Does the culture of Post-Modernism itself hold any promise? Not much; it is described, in the sort of paradox the author is so fond of, as at once ‘radical and conservative, iconoclastic and incorporated’. It hasn’t much relevance to the world Eagleton wants, and it has that destructive potential he often finds in new ways of thinking about thinking other than his own.

His own aestheticised transcendent is, of course, the Marxist tradition. Everything he says has to be consistent with this meta-narrative, to give it its Post-Modern name. He is well aware of this, and all the labour he expends on this apparently very academic study of the aesthetic ideology, and an array of related ideas, is dedicated to the cause. Against those he conceives to be its enemies, consciously or not, he can be extravagantly and amusingly polemical: but more impressive is the flow of what comes over – however recondite some of the details – as very uncommon common sense. And it helps that evolutionary ardour is tempered by a refusal to deal in ignorant and costly destructions.

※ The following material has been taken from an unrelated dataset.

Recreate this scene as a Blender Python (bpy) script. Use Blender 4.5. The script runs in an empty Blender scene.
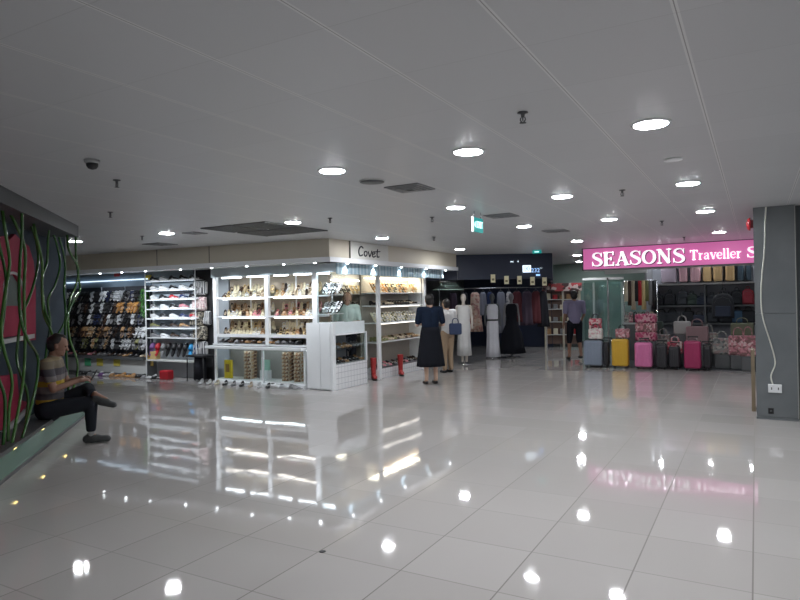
import bpy, bmesh, math, random
from mathutils import Vector, Matrix, Euler
random.seed(7)
C = bpy.context.scene.collection
PI = math.pi
S = bpy.context.scene
S.view_settings.view_transform = 'Standard'
S.view_settings.look = 'None'
S.view_settings.gamma = 1
S.view_settings.exposure = 0.0
S.view_settings.use_curve_mapping = False
S.cycles.use_denoising = True
S.cycles.max_bounces = 10
S.cycles.diffuse_bounces = 5
S.cycles.sample_clamp_indirect = 6
CH = 2.65

# ------------------------------------------------------------------ camera
FPX = 629.0
H = 1.585
yaw, pitch, roll = -0.515068, 0.000373, -0.020402
fwd = Vector((math.sin(yaw)*math.cos(pitch), math.cos(yaw)*math.cos(pitch), -math.sin(pitch)))
rt0 = Vector((math.cos(yaw), -math.sin(yaw), 0)); up0 = rt0.cross(fwd)
rt = rt0*math.cos(roll) + up0*math.sin(roll); up = -rt0*math.sin(roll) + up0*math.cos(roll)
cam = bpy.data.cameras.new('camera'); cam.sensor_width = 36; cam.lens = FPX/800*36; cam.clip_end = 100
co = bpy.data.objects.new('camera', cam); C.objects.link(co)
co.matrix_world = Matrix(((rt.x, up.x, -fwd.x, 0), (rt.y, up.y, -fwd.y, 0), (rt.z, up.z, -fwd.z, H), (0, 0, 0, 1)))
S.camera = co
def ray(x, y): return fwd + rt*((x-400)/FPX) - up*((y-300)/FPX)
def at_y(x, y, Y):
    d = ray(x, y); return Vector((0, 0, H)) + d*(Y/d.y)
def at_x(x, y, X):
    d = ray(x, y); return Vector((0, 0, H)) + d*(X/d.x)
def xz(px, py, Y):
    p = at_y(px, py, Y); return p.x, p.z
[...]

Eagleton knows his temperateness will displease other radicals and theorists: his aim is not to please them but to secure the health of that community, that humanity, he seeks to found. He is not afraid to take a hint from Forster, who said that good liberals must be liberal enough to be suspicious of being liberals: Eagleton would say much the same of good radicals. And there is something about Eagleton’s visionary conclusion that puts one in mind of the pre-Copernican Forster’s talk of ‘love, the beloved republic’. Certainly he has little truck with those who believe that the new way of thinking outlaws such aspirations, endorsing only argument about horizonless texts and decentred ‘subjects’. He wants a way of thinking that will not be just about how we think, but which will change people, change the world. And who can blame him?